There is so much wealth in the city and no doubt the country but most of it is concentrated in the hands of very few people and mainly white South Africans.  Whilst driving around the various parts of the city and its outskirts, I saw some really huge houses and affluent neighbourhoods from where the majority of black South African are excluded.  The disparity in wealth between black and white is so obvious you would have to be totally blind to miss it. All the homeless and destitute people that I have come across have been black. It is little wonder therefore that they are angry. 

Cape Town
Street art depicting South Africa’s heros

However they have chosen the wrong targets for their anger, the refugees just like them are trying to make something of their lives.  Unfortunately they now assume that all black people are refugees.  In shops, lifts, on the bus and even on the streets I found the people to be really unfriendly and unhelpful.  The guy in the lift in the apartment that I was staying in just grunted when I try to converse with him.  A number of people walked away when I asked for directions on the street.  The only conversations that I have had the whole four days has been with migrants mainly from Zimbabwe. With the majority of the population relegated to the bottom of the social hierarchy, it is little wonder that crime is so rampant in the city.

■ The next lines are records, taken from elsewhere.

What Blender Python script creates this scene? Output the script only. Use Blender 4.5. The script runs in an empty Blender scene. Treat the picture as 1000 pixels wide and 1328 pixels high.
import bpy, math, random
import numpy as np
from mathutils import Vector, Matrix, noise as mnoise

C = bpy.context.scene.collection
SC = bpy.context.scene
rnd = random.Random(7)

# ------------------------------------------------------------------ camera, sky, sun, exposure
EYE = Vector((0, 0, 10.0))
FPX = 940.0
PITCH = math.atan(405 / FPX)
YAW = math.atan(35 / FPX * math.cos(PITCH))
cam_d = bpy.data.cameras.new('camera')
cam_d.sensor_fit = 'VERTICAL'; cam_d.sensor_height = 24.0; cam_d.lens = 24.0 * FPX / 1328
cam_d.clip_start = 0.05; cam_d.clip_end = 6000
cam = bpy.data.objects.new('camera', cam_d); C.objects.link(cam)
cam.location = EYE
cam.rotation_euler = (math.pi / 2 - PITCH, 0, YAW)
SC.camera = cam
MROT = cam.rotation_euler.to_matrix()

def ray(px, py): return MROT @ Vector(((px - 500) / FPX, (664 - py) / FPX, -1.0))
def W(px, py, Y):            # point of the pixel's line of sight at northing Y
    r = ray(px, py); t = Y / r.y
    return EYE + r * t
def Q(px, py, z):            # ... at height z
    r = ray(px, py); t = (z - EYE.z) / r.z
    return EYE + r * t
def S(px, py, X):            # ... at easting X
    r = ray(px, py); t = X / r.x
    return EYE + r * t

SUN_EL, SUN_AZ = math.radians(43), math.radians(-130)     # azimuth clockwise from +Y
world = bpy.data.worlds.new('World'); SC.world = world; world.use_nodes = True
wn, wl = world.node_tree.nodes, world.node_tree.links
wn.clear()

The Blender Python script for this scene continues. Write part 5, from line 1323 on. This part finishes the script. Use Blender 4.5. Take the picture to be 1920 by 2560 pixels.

Though I have been told that compared to Johannesburg, Cape Town is safe.

Cape Town Sign Posts
The various signposts I came across did not point to anywhere in Africa

I am conflicted about Cape Town.  On the one hand it is beautiful with lots of things to see and do, but it has so many issues that I find difficult to ignore. It is an unfriendly city, especially if you are black. I don’t feel at all like I am in Africa here. In all of the African countries that I have been to, people have been curious, welcoming and very friendly, some too friendly.  Here I have felt unwelcome.  So, in conclusion, if you are the type of person that can go somewhere and divorce yourself from the social and political issues then it’s definitely worth visiting.  You will not be disappointed.  If on the other hand you want to interact with local people, are easily affected by injustice, poverty and the impact of inequality on communities you may not enjoy it as much.  I am not sure I will come back.